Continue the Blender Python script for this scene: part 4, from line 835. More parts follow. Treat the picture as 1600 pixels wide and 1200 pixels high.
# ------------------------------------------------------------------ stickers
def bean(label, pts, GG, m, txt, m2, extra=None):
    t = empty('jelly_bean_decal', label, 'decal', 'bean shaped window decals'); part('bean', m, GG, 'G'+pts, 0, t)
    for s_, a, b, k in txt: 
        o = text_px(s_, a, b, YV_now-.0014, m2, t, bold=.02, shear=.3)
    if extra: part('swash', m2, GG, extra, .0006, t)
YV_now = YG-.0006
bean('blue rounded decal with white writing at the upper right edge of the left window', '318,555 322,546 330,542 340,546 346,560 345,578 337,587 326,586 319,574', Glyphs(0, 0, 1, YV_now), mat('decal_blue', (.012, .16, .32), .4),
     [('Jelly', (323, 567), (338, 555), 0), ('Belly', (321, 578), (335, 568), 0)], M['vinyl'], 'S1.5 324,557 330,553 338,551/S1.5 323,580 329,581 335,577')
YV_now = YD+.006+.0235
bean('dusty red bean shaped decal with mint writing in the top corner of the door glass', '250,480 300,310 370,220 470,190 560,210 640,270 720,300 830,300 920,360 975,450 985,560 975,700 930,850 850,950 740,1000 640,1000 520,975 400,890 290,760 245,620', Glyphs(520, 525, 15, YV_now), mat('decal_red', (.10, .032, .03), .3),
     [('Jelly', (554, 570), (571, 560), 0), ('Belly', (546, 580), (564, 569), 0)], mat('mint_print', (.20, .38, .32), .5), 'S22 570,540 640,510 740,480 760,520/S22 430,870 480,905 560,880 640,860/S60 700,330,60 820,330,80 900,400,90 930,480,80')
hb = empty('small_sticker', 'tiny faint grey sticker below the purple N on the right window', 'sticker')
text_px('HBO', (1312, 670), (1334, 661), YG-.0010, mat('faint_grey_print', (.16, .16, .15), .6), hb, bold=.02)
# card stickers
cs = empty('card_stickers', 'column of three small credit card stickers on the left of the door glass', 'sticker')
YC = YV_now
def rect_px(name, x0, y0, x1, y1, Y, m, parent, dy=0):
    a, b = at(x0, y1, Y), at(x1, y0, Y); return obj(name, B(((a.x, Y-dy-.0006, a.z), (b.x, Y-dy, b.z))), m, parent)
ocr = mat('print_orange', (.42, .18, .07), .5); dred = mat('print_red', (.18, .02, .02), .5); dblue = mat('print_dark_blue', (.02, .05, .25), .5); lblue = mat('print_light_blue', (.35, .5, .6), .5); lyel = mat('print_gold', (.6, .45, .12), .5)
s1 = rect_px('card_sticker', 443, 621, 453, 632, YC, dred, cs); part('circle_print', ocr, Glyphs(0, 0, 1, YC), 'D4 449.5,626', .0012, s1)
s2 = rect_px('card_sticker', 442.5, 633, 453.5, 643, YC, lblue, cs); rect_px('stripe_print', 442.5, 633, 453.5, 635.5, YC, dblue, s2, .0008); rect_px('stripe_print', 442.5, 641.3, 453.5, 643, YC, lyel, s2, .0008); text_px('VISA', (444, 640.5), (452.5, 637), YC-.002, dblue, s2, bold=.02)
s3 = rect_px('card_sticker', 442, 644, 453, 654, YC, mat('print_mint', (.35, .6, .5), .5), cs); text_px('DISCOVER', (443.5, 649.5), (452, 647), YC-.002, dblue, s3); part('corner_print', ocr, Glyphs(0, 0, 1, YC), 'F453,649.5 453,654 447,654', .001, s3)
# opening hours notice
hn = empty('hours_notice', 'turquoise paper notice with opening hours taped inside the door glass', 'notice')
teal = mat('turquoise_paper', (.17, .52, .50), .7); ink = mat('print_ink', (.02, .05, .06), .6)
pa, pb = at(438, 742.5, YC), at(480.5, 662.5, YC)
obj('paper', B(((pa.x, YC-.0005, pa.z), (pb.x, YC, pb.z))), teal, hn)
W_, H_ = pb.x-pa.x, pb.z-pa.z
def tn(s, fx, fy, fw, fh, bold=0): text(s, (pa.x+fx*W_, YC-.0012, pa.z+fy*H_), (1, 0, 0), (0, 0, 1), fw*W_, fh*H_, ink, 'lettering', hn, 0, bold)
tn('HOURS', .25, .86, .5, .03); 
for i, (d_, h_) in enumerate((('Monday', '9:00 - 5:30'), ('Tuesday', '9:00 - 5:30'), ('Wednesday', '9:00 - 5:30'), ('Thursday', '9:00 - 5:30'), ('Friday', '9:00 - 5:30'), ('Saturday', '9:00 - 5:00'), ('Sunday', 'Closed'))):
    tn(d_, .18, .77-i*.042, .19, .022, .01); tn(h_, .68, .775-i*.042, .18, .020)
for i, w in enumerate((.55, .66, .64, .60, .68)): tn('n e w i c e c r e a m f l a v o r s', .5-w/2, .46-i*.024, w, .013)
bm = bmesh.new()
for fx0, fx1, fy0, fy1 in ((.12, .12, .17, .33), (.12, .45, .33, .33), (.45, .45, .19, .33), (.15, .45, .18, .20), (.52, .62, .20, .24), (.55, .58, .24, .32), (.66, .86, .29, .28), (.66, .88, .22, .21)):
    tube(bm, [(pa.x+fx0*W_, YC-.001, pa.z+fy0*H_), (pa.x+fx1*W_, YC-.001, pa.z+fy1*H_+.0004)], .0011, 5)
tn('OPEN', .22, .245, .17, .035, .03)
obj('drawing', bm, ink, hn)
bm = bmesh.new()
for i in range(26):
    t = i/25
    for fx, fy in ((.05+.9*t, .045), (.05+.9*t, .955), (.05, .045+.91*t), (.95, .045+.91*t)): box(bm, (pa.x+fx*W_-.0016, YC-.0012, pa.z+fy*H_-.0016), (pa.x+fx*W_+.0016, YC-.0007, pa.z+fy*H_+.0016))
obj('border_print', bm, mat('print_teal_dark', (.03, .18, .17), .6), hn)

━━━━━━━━

--- What is expected ---
Please repeat the listing above in full and exactly.

--- Correct result ---
Continue the Blender Python script for this scene: part 4, from line 835. More parts follow. Treat the picture as 1600 pixels wide and 1200 pixels high.
# ------------------------------------------------------------------ stickers
def bean(label, pts, GG, m, txt, m2, extra=None):
    t = empty('jelly_bean_decal', label, 'decal', 'bean shaped window decals'); part('bean', m, GG, 'G'+pts, 0, t)
    for s_, a, b, k in txt: 
        o = text_px(s_, a, b, YV_now-.0014, m2, t, bold=.02, shear=.3)
    if extra: part('swash', m2, GG, extra, .0006, t)
YV_now = YG-.0006
bean('blue rounded decal with white writing at the upper right edge of the left window', '318,555 322,546 330,542 340,546 346,560 345,578 337,587 326,586 319,574', Glyphs(0, 0, 1, YV_now), mat('decal_blue', (.012, .16, .32), .4),
     [('Jelly', (323, 567), (338, 555), 0), ('Belly', (321, 578), (335, 568), 0)], M['vinyl'], 'S1.5 324,557 330,553 338,551/S1.5 323,580 329,581 335,577')
YV_now = YD+.006+.0235
bean('dusty red bean shaped decal with mint writing in the top corner of the door glass', '250,480 300,310 370,220 470,190 560,210 640,270 720,300 830,300 920,360 975,450 985,560 975,700 930,850 850,950 740,1000 640,1000 520,975 400,890 290,760 245,620', Glyphs(520, 525, 15, YV_now), mat('decal_red', (.10, .032, .03), .3),
     [('Jelly', (554, 570), (571, 560), 0), ('Belly', (546, 580), (564, 569), 0)], mat('mint_print', (.20, .38, .32), .5), 'S22 570,540 640,510 740,480 760,520/S22 430,870 480,905 560,880 640,860/S60 700,330,60 820,330,80 900,400,90 930,480,80')
hb = empty('small_sticker', 'tiny faint grey sticker below the purple N on the right window', 'sticker')
text_px('HBO', (1312, 670), (1334, 661), YG-.0010, mat('faint_grey_print', (.16, .16, .15), .6), hb, bold=.02)
# card stickers
cs = empty('card_stickers', 'column of three small credit card stickers on the left of the door glass', 'sticker')
YC = YV_now
def rect_px(name, x0, y0, x1, y1, Y, m, parent, dy=0):
    a, b = at(x0, y1, Y), at(x1, y0, Y); return obj(name, B(((a.x, Y-dy-.0006, a.z), (b.x, Y-dy, b.z))), m, parent)
ocr = mat('print_orange', (.42, .18, .07), .5); dred = mat('print_red', (.18, .02, .02), .5); dblue = mat('print_dark_blue', (.02, .05, .25), .5); lblue = mat('print_light_blue', (.35, .5, .6), .5); lyel = mat('print_gold', (.6, .45, .12), .5)
s1 = rect_px('card_sticker', 443, 621, 453, 632, YC, dred, cs); part('circle_print', ocr, Glyphs(0, 0, 1, YC), 'D4 449.5,626', .0012, s1)
s2 = rect_px('card_sticker', 442.5, 633, 453.5, 643, YC, lblue, cs); rect_px('stripe_print', 442.5, 633, 453.5, 635.5, YC, dblue, s2, .0008); rect_px('stripe_print', 442.5, 641.3, 453.5, 643, YC, lyel, s2, .0008); text_px('VISA', (444, 640.5), (452.5, 637), YC-.002, dblue, s2, bold=.02)
s3 = rect_px('card_sticker', 442, 644, 453, 654, YC, mat('print_mint', (.35, .6, .5), .5), cs); text_px('DISCOVER', (443.5, 649.5), (452, 647), YC-.002, dblue, s3); part('corner_print', ocr, Glyphs(0, 0, 1, YC), 'F453,649.5 453,654 447,654', .001, s3)
# opening hours notice
hn = empty('hours_notice', 'turquoise paper notice with opening hours taped inside the door glass', 'notice')
teal = mat('turquoise_paper', (.17, .52, .50), .7); ink = mat('print_ink', (.02, .05, .06), .6)
pa, pb = at(438, 742.5, YC), at(480.5, 662.5, YC)
obj('paper', B(((pa.x, YC-.0005, pa.z), (pb.x, YC, pb.z))), teal, hn)
W_, H_ = pb.x-pa.x, pb.z-pa.z
def tn(s, fx, fy, fw, fh, bold=0): text(s, (pa.x+fx*W_, YC-.0012, pa.z+fy*H_), (1, 0, 0), (0, 0, 1), fw*W_, fh*H_, ink, 'lettering', hn, 0, bold)
tn('HOURS', .25, .86, .5, .03); 
for i, (d_, h_) in enumerate((('Monday', '9:00 - 5:30'), ('Tuesday', '9:00 - 5:30'), ('Wednesday', '9:00 - 5:30'), ('Thursday', '9:00 - 5:30'), ('Friday', '9:00 - 5:30'), ('Saturday', '9:00 - 5:00'), ('Sunday', 'Closed'))):
    tn(d_, .18, .77-i*.042, .19, .022, .01); tn(h_, .68, .775-i*.042, .18, .020)
for i, w in enumerate((.55, .66, .64, .60, .68)): tn('n e w i c e c r e a m f l a v o r s', .5-w/2, .46-i*.024, w, .013)
bm = bmesh.new()
for fx0, fx1, fy0, fy1 in ((.12, .12, .17, .33), (.12, .45, .33, .33), (.45, .45, .19, .33), (.15, .45, .18, .20), (.52, .62, .20, .24), (.55, .58, .24, .32), (.66, .86, .29, .28), (.66, .88, .22, .21)):
    tube(bm, [(pa.x+fx0*W_, YC-.001, pa.z+fy0*H_), (pa.x+fx1*W_, YC-.001, pa.z+fy1*H_+.0004)], .0011, 5)
tn('OPEN', .22, .245, .17, .035, .03)
obj('drawing', bm, ink, hn)
bm = bmesh.new()
for i in range(26):
    t = i/25
    for fx, fy in ((.05+.9*t, .045), (.05+.9*t, .955), (.05, .045+.91*t), (.95, .045+.91*t)): box(bm, (pa.x+fx*W_-.0016, YC-.0012, pa.z+fy*H_-.0016), (pa.x+fx*W_+.0016, YC-.0007, pa.z+fy*H_+.0016))
obj('border_print', bm, mat('print_teal_dark', (.03, .18, .17), .6), hn)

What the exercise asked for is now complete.